## MATERIAL FOR THIS TASK
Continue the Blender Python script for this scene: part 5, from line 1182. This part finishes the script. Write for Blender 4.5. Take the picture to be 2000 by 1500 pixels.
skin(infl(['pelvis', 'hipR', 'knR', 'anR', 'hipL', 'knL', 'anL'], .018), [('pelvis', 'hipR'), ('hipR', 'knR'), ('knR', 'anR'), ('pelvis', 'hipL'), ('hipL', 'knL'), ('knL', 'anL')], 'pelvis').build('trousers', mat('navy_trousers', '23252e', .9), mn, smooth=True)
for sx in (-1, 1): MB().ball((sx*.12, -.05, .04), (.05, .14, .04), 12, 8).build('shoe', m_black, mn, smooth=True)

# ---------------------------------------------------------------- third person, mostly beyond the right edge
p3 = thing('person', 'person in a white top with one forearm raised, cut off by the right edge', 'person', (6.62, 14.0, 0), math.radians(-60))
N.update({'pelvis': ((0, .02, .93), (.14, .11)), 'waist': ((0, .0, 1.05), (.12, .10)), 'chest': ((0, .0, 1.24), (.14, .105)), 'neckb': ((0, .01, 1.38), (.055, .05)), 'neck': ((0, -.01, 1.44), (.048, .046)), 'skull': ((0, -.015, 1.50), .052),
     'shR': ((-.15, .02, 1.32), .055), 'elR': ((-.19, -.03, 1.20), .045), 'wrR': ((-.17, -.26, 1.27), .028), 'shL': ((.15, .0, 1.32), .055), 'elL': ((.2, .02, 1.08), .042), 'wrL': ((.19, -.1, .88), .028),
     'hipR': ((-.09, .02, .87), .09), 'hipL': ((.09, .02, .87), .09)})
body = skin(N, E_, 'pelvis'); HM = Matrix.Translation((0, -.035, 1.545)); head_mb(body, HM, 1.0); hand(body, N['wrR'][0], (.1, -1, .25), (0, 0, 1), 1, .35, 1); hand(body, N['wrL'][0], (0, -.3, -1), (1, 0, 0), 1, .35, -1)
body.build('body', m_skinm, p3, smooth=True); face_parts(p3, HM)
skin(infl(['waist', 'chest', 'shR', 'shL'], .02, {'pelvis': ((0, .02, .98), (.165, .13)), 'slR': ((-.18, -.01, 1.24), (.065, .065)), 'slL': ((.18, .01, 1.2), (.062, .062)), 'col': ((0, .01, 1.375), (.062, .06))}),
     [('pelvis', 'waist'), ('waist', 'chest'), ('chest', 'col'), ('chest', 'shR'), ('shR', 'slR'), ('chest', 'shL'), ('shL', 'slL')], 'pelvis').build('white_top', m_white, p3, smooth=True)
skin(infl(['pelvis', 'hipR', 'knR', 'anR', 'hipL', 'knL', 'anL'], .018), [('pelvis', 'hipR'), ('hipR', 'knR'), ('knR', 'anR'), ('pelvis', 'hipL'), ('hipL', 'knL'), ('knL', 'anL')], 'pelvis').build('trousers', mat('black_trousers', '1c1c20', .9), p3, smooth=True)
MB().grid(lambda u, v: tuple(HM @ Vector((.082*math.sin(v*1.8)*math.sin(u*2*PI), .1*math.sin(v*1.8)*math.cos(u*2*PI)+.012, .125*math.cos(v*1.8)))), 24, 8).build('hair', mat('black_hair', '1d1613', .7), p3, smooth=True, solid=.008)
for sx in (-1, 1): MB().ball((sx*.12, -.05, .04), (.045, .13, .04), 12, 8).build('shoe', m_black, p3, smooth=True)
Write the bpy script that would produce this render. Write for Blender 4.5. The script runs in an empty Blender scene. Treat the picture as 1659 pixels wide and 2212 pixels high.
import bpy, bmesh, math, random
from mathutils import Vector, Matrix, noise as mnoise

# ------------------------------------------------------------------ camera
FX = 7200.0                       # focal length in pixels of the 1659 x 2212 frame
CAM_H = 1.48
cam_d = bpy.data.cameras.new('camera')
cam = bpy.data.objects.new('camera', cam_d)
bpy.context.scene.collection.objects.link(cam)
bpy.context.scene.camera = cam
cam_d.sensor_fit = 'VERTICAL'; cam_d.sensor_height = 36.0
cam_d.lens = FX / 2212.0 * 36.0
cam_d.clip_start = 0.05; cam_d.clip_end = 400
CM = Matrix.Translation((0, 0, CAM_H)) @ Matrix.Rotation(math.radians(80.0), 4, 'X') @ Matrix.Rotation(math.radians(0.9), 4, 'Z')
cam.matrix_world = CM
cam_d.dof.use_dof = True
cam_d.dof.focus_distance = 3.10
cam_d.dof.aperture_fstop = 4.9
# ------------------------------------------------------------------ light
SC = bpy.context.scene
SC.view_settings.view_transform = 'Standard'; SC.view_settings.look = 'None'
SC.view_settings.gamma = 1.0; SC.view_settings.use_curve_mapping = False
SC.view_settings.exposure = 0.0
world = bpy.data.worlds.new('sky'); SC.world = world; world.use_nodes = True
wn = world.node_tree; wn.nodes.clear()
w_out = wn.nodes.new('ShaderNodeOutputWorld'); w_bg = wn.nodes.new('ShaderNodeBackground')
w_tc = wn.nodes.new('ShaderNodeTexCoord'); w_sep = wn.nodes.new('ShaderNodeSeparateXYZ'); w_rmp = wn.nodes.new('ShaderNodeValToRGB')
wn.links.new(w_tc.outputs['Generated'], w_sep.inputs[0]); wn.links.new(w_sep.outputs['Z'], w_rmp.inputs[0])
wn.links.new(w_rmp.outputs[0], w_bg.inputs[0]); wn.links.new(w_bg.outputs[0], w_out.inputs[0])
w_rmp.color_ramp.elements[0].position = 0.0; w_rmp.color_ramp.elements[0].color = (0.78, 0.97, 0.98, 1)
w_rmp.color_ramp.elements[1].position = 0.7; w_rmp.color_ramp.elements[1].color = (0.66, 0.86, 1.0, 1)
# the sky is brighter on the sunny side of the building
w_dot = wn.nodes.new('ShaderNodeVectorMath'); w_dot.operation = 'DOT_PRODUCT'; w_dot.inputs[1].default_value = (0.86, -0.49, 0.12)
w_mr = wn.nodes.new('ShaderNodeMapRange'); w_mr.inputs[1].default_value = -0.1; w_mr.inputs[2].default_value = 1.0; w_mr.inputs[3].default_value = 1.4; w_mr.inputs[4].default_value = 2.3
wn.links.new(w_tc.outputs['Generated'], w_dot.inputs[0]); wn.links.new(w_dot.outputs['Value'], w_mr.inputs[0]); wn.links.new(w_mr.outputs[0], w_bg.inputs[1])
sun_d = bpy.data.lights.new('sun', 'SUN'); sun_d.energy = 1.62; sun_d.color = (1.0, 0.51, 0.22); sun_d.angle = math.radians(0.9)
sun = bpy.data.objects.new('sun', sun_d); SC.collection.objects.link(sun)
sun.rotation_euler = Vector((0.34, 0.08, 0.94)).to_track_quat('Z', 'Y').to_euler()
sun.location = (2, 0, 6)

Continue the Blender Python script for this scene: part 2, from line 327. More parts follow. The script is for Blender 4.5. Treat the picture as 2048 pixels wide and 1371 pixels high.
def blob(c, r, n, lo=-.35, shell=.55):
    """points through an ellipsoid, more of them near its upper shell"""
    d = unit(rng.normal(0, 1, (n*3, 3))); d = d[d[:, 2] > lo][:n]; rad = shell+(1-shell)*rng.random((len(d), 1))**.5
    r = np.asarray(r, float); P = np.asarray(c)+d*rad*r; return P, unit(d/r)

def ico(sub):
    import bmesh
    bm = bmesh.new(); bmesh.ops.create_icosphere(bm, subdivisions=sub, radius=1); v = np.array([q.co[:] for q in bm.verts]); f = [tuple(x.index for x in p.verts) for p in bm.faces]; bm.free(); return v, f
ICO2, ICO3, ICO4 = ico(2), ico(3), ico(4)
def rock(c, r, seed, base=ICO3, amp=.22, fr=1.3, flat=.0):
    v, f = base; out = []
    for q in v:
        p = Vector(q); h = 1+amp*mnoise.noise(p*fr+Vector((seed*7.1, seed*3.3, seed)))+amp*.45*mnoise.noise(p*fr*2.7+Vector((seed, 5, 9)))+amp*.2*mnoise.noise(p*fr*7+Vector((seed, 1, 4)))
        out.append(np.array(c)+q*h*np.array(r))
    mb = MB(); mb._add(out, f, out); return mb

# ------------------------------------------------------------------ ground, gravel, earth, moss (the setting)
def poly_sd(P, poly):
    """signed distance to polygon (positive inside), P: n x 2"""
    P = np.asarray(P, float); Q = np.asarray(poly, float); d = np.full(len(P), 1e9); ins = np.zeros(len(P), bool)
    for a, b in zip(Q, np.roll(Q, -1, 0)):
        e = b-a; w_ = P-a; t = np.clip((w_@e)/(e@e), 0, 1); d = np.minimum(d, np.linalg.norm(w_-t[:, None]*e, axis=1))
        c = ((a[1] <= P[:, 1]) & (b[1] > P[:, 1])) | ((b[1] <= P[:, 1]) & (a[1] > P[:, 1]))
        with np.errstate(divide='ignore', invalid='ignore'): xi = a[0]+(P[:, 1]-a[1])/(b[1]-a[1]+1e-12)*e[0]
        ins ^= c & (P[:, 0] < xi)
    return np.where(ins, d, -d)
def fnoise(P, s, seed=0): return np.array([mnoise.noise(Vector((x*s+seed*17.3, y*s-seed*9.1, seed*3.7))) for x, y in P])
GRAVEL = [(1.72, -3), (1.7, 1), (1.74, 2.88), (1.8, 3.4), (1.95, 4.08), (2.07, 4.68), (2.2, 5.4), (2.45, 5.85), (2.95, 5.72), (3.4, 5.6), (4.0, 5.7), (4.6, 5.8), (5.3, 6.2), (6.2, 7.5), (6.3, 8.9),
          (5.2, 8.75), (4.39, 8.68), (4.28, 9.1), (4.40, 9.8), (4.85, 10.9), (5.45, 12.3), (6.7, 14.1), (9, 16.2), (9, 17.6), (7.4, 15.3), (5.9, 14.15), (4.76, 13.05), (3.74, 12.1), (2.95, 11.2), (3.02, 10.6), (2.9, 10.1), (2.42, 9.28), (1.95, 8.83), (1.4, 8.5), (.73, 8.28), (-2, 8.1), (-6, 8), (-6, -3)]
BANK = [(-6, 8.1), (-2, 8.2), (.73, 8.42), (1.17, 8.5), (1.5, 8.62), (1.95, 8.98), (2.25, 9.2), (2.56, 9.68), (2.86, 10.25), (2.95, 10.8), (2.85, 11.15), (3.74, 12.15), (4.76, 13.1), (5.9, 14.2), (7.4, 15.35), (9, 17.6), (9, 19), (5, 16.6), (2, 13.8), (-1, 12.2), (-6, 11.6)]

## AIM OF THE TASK
Give back the opening line of the records above and every line after it, up to and including the one with "m_black, mn, smooth=True)", unchanged.

## WORKED SOLUTION
Continue the Blender Python script for this scene: part 5, from line 1182. This part finishes the script. Write for Blender 4.5. Take the picture to be 2000 by 1500 pixels.
skin(infl(['pelvis', 'hipR', 'knR', 'anR', 'hipL', 'knL', 'anL'], .018), [('pelvis', 'hipR'), ('hipR', 'knR'), ('knR', 'anR'), ('pelvis', 'hipL'), ('hipL', 'knL'), ('knL', 'anL')], 'pelvis').build('trousers', mat('navy_trousers', '23252e', .9), mn, smooth=True)
for sx in (-1, 1): MB().ball((sx*.12, -.05, .04), (.05, .14, .04), 12, 8).build('shoe', m_black, mn, smooth=True)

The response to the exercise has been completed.